== COLLECTED MATERIAL ==
+ + +

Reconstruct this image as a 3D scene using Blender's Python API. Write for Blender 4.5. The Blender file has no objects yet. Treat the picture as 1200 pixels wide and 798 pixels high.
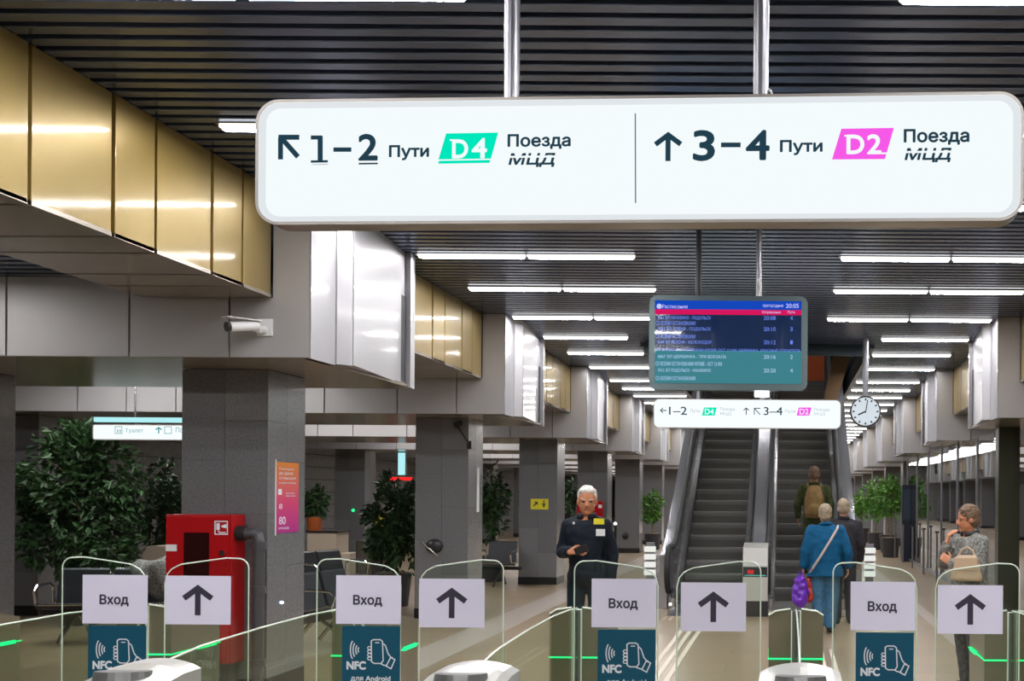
import bpy, bmesh, math, random
from mathutils import Vector, Matrix, noise
random.seed(7)
C = bpy.context.scene.collection
SC = bpy.context.scene

# ---------------------------------------------------------------- camera
F, VX, VY, H, ROLL = 1310.0, 923.0, 581.5, 1.7, 0.007
cam = bpy.data.cameras.new('camera'); camo = bpy.data.objects.new('camera', cam); C.objects.link(camo)
cam.sensor_width = 36; cam.lens = F / 1200 * 36
cam.shift_x = (600 - VX) / 1200; cam.shift_y = (VY - 399) / 1200
cam.clip_start = 0.05; cam.clip_end = 300
camo.matrix_world = Matrix.Translation((0, 0, H)) @ Matrix.Rotation(math.pi/2, 4, 'X') @ Matrix.Rotation(ROLL, 4, 'Z')
SC.camera = camo
# ---------------------------------------------------------------- world, view
w = bpy.data.worlds.new('world'); SC.world = w; w.use_nodes = True
w.node_tree.nodes['Background'].inputs[0].default_value = (0.85, 0.9, 1.0, 1)
w.node_tree.nodes['Background'].inputs[1].default_value = 0.35
SC.view_settings.view_transform = 'Standard'; SC.view_settings.look = 'None'
SC.view_settings.gamma = 1; SC.view_settings.exposure = 0.0
SC.view_settings.use_curve_mapping = False
SC.cycles.max_bounces = 10; SC.cycles.transparent_max_bounces = 24
SC.cycles.caustics_reflective = True; SC.cycles.sample_clamp_indirect = 6
TUBE = 150.0       # strength of the downward face of the ceiling light lines
SIDE = 105.0       # strength of the side aisle light lines

def at(px, py, Y):
    dx, dy = px - VX, VY - py
    c, s = math.cos(ROLL), math.sin(ROLL)
    return Vector(((dx*c - dy*s)*Y/F, Y, H + (dx*s + dy*c)*Y/F))
def ax(px, Y): return (px - VX)*Y/F

# ---------------------------------------------------------------- materials
MATS = {}
def pm(name, col, rough=.5, metal=0., noise_amt=0., nscale=8., bump=0., emit=None, es=0., spec=.5, stretch=None, coat=0.):
    m = bpy.data.materials.new(name); m.use_nodes = True; nt = m.node_tree; b = nt.nodes['Principled BSDF']
    b.inputs['Base Color'].default_value = (*col, 1); b.inputs['Roughness'].default_value = rough
    b.inputs['Metallic'].default_value = metal; b.inputs['Specular IOR Level'].default_value = spec
    if coat: b.inputs['Coat Weight'].default_value = coat; b.inputs['Coat Roughness'].default_value = .09
    if emit: b.inputs['Emission Color'].default_value = (*emit, 1); b.inputs['Emission Strength'].default_value = es
    if noise_amt or bump:
        tc = nt.nodes.new('ShaderNodeTexCoord'); mp = nt.nodes.new('ShaderNodeMapping')
        if stretch: mp.inputs['Scale'].default_value = stretch
        nz = nt.nodes.new('ShaderNodeTexNoise'); nz.inputs['Scale'].default_value = nscale; nz.inputs['Detail'].default_value = 6
        nt.links.new(tc.outputs['Object'], mp.inputs[0]); nt.links.new(mp.outputs[0], nz.inputs['Vector'])
        if noise_amt:
            r = nt.nodes.new('ShaderNodeValToRGB')
            r.color_ramp.elements[0].position = .3; r.color_ramp.elements[1].position = .7
            r.color_ramp.elements[0].color = (*[max(0, c*(1-noise_amt)) for c in col], 1)
            r.color_ramp.elements[1].color = (*[min(1, c*(1+noise_amt)) for c in col], 1)
            nt.links.new(nz.outputs[0], r.inputs[0]); nt.links.new(r.outputs[0], b.inputs['Base Color'])
        if bump:
            bp = nt.nodes.new('ShaderNodeBump'); bp.inputs['Strength'].default_value = bump; bp.inputs['Distance'].default_value = .01
            nt.links.new(nz.outputs[0], bp.inputs['Height']); nt.links.new(bp.outputs[0], b.inputs['Normal'])
    MATS[name] = m
    return m
def em(name, col, s):
    m = bpy.data.materials.new(name); m.use_nodes = True; nt = m.node_tree; nt.nodes.clear()
    e = nt.nodes.new('ShaderNodeEmission'); o = nt.nodes.new('ShaderNodeOutputMaterial')
    e.inputs[0].default_value = (*col, 1); e.inputs[1].default_value = s; nt.links.new(e.outputs[0], o.inputs[0])
    MATS[name] = m; return m
def glassm(name, tint, refl=.9, ior=1.5, rough=.0):
    m = bpy.data.materials.new(name); m.use_nodes = True; nt = m.node_tree; nt.nodes.clear()
    t = nt.nodes.new('ShaderNodeBsdfTransparent'); g = nt.nodes.new('ShaderNodeBsdfGlossy'); mx = nt.nodes.new('ShaderNodeMixShader')
    f = nt.nodes.new('ShaderNodeLayerWeight'); o = nt.nodes.new('ShaderNodeOutputMaterial')
    pw = nt.nodes.new('ShaderNodeMath'); pw.operation = 'POWER'; pw.inputs[1].default_value = 5
    ma = nt.nodes.new('ShaderNodeMath'); ma.operation = 'MULTIPLY_ADD'; f0 = ((ior-1)/(ior+1))**2; ma.inputs[1].default_value = (1-f0)*refl; ma.inputs[2].default_value = f0
    t.inputs[0].default_value = (*tint, 1); g.inputs['Roughness'].default_value = rough; f.inputs[0].default_value = .5
    nt.links.new(f.outputs['Facing'], pw.inputs[0]); nt.links.new(pw.outputs[0], ma.inputs[0]); nt.links.new(ma.outputs[0], mx.inputs[0])
    nt.links.new(t.outputs[0], mx.inputs[1]); nt.links.new(g.outputs[0], mx.inputs[2]); nt.links.new(mx.outputs[0], o.inputs[0])
    MATS[name] = m; return m

pm('slat', (.125, .16, .255), .22, .70, .10, 3, stretch=(1, 30, 1))
pm('void', (.006, .007, .010), .8)
pm('gold', (.275, .188, .046), .40, .45, .06, 2.0, stretch=(1, 1, .3), coat=.45)
pm('gold_edge', (.30, .20, .07), .45, .7)
pm('grey_panel', (.40, .385, .385), .42, .25, .05, 1.2)
pm('soffit', (.33, .29, .24), .22, .45)
pm('white_panel', (.40, .395, .42), .40, .3, .03, 2, coat=.45)
pm('joint', (.05, .05, .055), .6)
pm('granite', (.145, .145, .153), .26, 0, .18, 55, .01, spec=.7, coat=.3)
pm('granite_light', (.172, .171, .179), .26, 0, .17, 55, .01, spec=.7, coat=.3)
pm('plinth', (.012, .012, .013), .35)
pm('wall_stone', (.20, .195, .19), .4, 0, .15, 6)
pm('band', (.40, .345, .30), .30, 0, .12, 30)
pm('tactile', (.62, .55, .45), .5)
pm('steel', (.55, .55, .56), .22, 1.0)
pm('steel_dark', (.30, .30, .33), .32, .9)
pm('balustrade', (.33, .33, .36), .2, .75)
pm('deck_steel', (.42, .42, .45), .18, .75)
pm('chrome', (.8, .8, .82), .08, 1.0)
pm('black', (.012, .012, .014), .45)
pm('rubber', (.015, .015, .017), .6)
pm('step', (.21, .205, .195), .5, .2)
pm('step_nose', (.30, .295, .285), .4, .3)
pm('sign_body', (.30, .26, .21), .3, .8)
pm('frame_metal', (.33, .31, .29), .45, .5)
pm('sign_dark', (.03, .05, .08), .5)
em('sign_face', (.90, .965, .975), 1.0)
em('sign_face_far', (.90, .965, .975), 1.05)
em('sign_edge', (.80, .845, .875), .94)
em('ink', (.018, .055, .085), .9)
em('ink_light', (.10, .17, .24), .9)
em('sign_white', (.90, .965, .975), 1.0)
em('green_plate', (.0, .80, .50), 1.0)
em('magenta_plate', (.92, .10, .80), 1.0)
em('tube', (1.0, .985, .985), TUBE)
em('side_tube', (1.0, .98, .97), SIDE)
em('tube_side', (1.0, .97, .90), 2.2)
em('led_green', (.02, .9, .25), 1.6)
em('cyan_sign', (.45, .88, .92), 1.0)
em('blue_led', (.5, .65, 1.0), 12)
em('lamp_white', (1, 1, 1), 3.0)
pm('paper', (.80, .77, .97), .7)
pm('paper_ink', (.035, .03, .06), .6)
pm('nfc_blue', (.008, .085, .145), .6, spec=.2)
pm('nfc_white', (.75, .80, .88), .5)
pm('glass_edge', (.78, .86, .76), .25, 0)
pm('pod_white', (.62, .61, .58), .28, .45)
pm('pod_brown', (.20, .175, .12), .18, .3)
pm('pod_grey', (.22, .22, .22), .3, .6)
pm('red_paint', (.38, .003, .006), .4, spec=.25)
pm('red_dark', (.02, .001, .001), .5, spec=.1)
pm('white_plastic', (.72, .72, .74), .4)
pm('pipe', (.10, .10, .11), .35, .5)
pm('leather', (.02, .022, .030), .45)
pm('leaf_dark', (.020, .058, .014), .5, 0, .6, 5)
pm('leaf_fresh', (.075, .20, .022), .5, 0, .5, 5)
pm('bark', (.17, .12, .07), .8, 0, .3, 20, .2)
pm('pot', (.03, .03, .035), .5)
pm('orange_pot', (.45, .10, .02), .5)
pm('beige', (.50, .42, .33), .5)
pm('yellow', (.70, .62, .02), .5)
pm('skin', (.52, .27, .18), .55, 0, .06, 12)
pm('skin_tan', (.50, .20, .10), .55, 0, .06, 12)
pm('hair_white', (.62, .60, .56), .7, 0, .15, 60, .3)
pm('hair_fair', (.30, .24, .17), .7, 0, .25, 50, .3)
pm('hair_brown', (.14, .085, .05), .7, 0, .35, 50, .3)
pm('navy', (.008, .012, .020), .7, 0, .2, 20, .15, spec=.15)
pm('navy_trousers', (.008, .018, .030), .75, 0, .2, 20, .1, spec=.15)
pm('blue_coat', (.007, .085, .195), .75, 0, .12, 18, .15, spec=.15)
pm('jeans', (.06, .16, .27), .8, 0, .2, 25, .15, spec=.15)
pm('charcoal', (.030, .028, .034), .75, 0, .2, 20, .1, spec=.15)
pm('olive', (.055, .065, .025), .8, 0, .35, 14, .1, spec=.15)
pm('khaki_bag', (.22, .13, .04), .7, 0, .2, 14, .2)
pm('tweed', (.20, .20, .19), .85, 0, .65, 45, .2, spec=.15)
pm('tweed_dark', (.07, .07, .075), .85, 0, .5, 30, .2, spec=.15)
pm('bag_beige', (.50, .36, .24), .5)
pm('purple', (.13, .02, .42), .35, 0, .3, 12, .4)
pm('red_bag', (.55, .06, .03), .45, 0, .3, 12, .3)
pm('strap', (.45, .40, .36), .6)
pm('eye', (.02, .015, .012), .3)
pm('lip', (.36, .13, .10), .5)
pm('orange_light', (.5, .1, .03), .5)
pm('teal_wall', (.45, .52, .52), .6)
glassm('glass', (.93, .97, .94), .85)
glassm('glass_green', (.88, .94, .86), .55)
glassm('glass_wall', (.62, .63, .62), 1.0, 1.9)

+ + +

== TASK STATEMENT ==
Extract, from the material above, each line holding the word "objects".

== FULL RESPONSE ==
Reconstruct this image as a 3D scene using Blender's Python API. Write for Blender 4.5. The Blender file has no objects yet. Treat the picture as 1200 pixels wide and 798 pixels high.
cam = bpy.data.cameras.new('camera'); camo = bpy.data.objects.new('camera', cam); C.objects.link(camo)